— Begin Records supplied —

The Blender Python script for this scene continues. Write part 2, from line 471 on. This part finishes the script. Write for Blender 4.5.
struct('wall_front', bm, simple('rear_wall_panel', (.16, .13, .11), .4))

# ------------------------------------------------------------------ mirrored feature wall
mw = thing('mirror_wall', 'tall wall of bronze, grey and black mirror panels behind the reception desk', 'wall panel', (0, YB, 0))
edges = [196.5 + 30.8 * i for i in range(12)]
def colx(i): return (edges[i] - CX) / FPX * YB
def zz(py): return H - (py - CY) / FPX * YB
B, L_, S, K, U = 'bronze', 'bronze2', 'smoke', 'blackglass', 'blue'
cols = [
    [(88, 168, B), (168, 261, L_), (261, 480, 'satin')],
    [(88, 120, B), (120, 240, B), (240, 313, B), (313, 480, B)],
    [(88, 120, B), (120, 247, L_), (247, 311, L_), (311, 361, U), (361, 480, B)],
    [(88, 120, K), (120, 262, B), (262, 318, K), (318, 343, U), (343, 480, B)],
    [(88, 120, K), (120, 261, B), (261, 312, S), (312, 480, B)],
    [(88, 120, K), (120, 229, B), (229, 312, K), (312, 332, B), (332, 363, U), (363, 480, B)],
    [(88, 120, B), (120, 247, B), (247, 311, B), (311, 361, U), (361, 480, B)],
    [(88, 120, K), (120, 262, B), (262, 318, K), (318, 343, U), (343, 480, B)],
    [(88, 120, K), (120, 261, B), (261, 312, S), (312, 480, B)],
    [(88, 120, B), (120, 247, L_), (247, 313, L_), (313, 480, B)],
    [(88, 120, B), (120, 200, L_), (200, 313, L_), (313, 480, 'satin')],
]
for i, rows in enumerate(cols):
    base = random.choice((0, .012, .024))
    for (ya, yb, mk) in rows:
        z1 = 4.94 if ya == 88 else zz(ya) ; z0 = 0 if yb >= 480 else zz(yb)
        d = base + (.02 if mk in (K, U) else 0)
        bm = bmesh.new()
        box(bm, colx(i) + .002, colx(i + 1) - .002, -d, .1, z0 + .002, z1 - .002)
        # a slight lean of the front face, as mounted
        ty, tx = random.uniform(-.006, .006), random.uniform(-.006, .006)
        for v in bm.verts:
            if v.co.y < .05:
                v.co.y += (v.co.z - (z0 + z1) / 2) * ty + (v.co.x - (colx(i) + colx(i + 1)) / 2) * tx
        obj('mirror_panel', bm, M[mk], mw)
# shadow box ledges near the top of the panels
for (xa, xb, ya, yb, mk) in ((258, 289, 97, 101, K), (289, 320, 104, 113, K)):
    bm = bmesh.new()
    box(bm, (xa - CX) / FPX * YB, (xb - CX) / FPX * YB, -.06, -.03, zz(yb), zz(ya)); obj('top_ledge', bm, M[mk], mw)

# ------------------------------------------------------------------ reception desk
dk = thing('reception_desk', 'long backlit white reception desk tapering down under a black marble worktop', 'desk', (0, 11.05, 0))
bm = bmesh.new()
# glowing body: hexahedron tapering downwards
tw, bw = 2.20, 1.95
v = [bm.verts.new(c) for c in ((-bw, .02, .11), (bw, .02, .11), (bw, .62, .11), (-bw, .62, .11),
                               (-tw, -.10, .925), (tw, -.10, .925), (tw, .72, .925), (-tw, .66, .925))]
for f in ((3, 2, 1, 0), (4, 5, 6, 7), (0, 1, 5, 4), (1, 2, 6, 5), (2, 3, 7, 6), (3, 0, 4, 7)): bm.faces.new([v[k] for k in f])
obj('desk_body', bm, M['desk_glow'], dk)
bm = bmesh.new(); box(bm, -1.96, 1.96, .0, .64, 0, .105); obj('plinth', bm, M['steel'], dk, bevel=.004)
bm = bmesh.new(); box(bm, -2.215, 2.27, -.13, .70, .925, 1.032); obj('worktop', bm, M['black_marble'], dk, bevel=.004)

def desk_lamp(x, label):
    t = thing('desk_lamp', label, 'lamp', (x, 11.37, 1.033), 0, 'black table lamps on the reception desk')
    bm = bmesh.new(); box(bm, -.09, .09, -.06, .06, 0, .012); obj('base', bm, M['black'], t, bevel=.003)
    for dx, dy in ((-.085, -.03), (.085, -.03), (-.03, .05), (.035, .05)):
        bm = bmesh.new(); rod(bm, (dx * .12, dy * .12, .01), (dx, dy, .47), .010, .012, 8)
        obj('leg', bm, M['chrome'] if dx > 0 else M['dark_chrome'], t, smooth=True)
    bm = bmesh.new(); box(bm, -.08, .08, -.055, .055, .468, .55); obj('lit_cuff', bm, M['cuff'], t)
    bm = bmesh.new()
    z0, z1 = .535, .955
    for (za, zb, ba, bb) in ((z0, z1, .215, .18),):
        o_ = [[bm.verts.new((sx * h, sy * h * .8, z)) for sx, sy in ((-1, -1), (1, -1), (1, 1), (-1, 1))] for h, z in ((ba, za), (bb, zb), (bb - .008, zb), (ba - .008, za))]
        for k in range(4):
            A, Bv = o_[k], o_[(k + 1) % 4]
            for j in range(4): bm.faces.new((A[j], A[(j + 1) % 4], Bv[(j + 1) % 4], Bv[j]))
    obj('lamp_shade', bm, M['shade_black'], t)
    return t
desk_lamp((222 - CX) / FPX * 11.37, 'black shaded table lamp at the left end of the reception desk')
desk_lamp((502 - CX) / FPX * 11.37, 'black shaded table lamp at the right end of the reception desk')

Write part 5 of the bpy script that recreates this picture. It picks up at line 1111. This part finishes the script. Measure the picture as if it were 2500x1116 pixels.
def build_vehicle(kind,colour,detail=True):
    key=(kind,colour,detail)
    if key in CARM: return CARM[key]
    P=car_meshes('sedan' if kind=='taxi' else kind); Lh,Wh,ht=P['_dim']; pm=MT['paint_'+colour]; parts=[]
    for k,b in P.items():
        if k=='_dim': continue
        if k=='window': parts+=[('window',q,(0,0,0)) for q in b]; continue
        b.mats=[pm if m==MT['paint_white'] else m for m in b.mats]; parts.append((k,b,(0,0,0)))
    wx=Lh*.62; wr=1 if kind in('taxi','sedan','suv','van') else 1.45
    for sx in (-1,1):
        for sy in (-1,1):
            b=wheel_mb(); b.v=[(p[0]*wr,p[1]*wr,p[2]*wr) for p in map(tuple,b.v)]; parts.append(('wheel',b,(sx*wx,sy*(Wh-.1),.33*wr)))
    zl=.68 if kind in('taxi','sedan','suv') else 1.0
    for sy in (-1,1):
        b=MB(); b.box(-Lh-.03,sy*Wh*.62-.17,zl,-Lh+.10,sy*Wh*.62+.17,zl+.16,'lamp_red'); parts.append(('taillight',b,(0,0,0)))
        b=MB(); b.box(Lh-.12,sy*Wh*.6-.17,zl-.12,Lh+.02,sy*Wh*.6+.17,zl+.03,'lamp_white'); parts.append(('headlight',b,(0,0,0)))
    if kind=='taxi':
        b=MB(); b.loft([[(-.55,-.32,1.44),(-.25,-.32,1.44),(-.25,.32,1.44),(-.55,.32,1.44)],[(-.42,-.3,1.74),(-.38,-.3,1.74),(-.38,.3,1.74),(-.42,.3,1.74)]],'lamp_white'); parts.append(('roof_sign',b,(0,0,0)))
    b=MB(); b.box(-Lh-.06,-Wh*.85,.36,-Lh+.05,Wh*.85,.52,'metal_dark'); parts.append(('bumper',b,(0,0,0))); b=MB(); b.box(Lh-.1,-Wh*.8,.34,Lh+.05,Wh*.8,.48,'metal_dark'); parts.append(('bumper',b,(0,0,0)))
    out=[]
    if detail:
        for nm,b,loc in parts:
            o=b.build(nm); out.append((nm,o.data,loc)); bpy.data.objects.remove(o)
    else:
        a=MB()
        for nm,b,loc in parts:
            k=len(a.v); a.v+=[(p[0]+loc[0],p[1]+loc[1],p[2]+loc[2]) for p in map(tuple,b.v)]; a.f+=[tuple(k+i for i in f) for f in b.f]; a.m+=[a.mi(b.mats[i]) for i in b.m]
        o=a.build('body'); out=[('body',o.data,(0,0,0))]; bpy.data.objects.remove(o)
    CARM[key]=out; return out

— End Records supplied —

● What you have to do
Give only the number of lines in the entries that contain "this".

● Output below
2